— start —

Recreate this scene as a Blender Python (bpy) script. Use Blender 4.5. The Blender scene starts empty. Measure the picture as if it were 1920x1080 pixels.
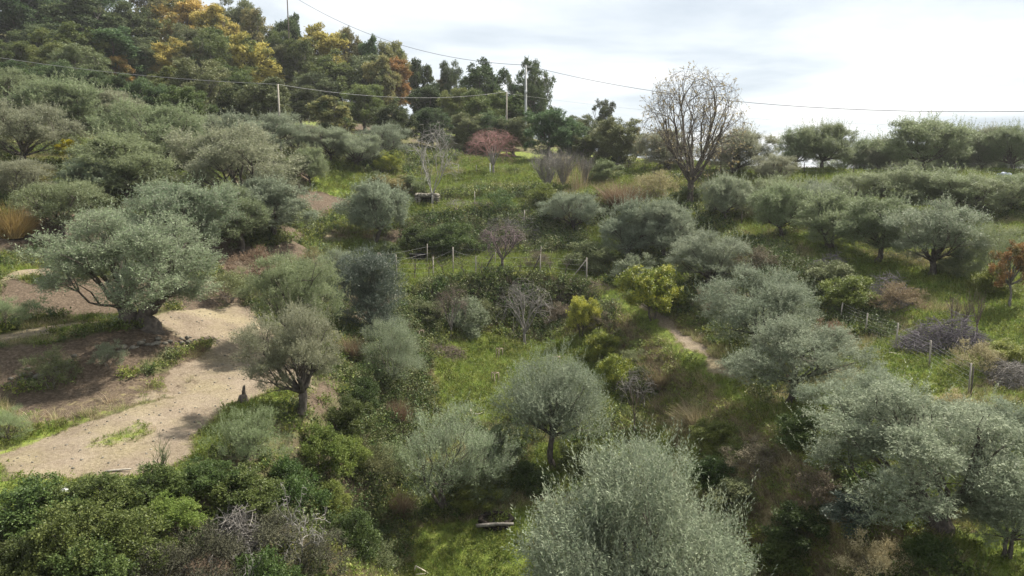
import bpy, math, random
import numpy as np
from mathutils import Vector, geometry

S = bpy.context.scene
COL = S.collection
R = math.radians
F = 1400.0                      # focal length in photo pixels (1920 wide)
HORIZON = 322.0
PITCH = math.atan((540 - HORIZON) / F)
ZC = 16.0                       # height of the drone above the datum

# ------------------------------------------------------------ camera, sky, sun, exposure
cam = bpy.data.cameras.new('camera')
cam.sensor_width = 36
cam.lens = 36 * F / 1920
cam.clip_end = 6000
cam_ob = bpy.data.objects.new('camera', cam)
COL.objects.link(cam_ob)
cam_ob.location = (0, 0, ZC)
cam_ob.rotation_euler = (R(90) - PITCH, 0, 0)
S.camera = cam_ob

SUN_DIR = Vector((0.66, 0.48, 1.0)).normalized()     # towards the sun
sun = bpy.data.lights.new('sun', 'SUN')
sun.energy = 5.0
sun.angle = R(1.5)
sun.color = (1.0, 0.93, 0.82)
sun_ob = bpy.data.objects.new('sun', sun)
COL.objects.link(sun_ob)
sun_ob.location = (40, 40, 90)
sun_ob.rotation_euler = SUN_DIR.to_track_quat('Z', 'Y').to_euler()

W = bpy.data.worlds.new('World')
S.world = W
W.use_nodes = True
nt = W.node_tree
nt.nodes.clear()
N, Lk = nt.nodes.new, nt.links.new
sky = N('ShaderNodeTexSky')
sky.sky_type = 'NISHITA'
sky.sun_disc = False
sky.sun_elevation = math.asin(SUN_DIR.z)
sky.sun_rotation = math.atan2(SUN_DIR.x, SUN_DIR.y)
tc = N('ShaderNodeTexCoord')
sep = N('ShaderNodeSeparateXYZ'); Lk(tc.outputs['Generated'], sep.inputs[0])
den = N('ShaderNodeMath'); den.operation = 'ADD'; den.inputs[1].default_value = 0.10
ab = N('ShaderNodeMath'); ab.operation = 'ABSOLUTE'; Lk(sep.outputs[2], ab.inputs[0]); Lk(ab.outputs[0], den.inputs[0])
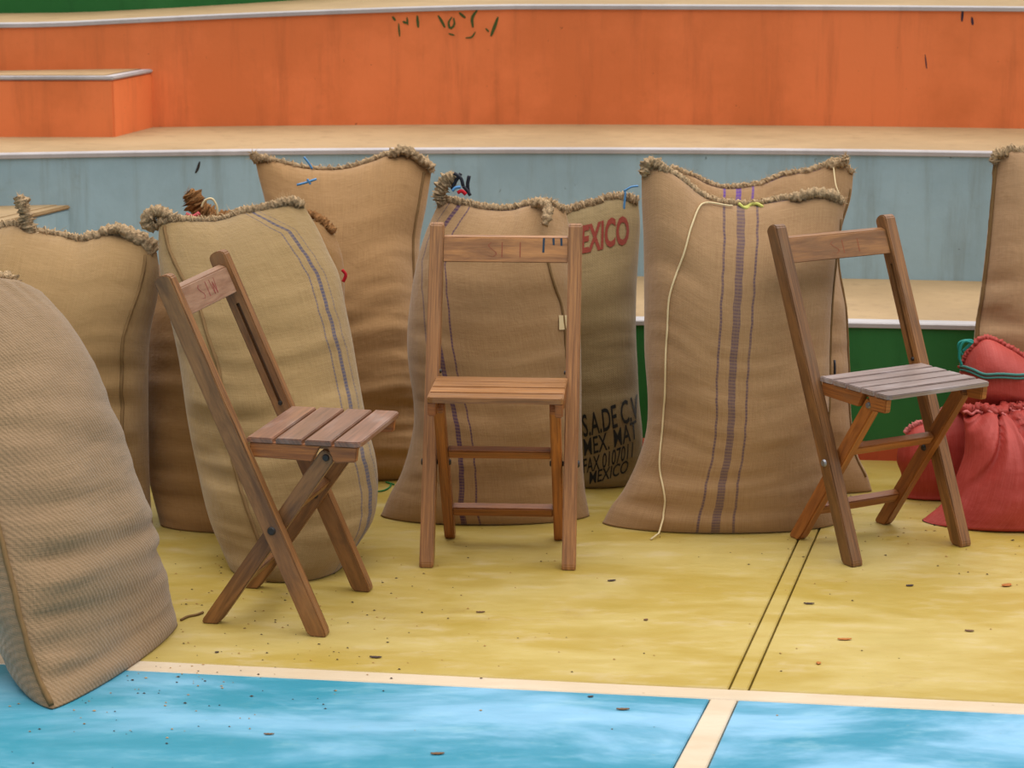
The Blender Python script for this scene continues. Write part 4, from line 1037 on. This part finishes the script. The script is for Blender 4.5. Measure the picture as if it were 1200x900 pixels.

— end —

What the task requires. Give back exactly the lines from the first line of the data through the line with "above the datum", pictures excluded.

Answer below.
Recreate this scene as a Blender Python (bpy) script. Use Blender 4.5. The Blender scene starts empty. Measure the picture as if it were 1920x1080 pixels.
import bpy, math, random
import numpy as np
from mathutils import Vector, geometry

S = bpy.context.scene
COL = S.collection
R = math.radians
F = 1400.0                      # focal length in photo pixels (1920 wide)
HORIZON = 322.0
PITCH = math.atan((540 - HORIZON) / F)
ZC = 16.0                       # height of the drone above the datum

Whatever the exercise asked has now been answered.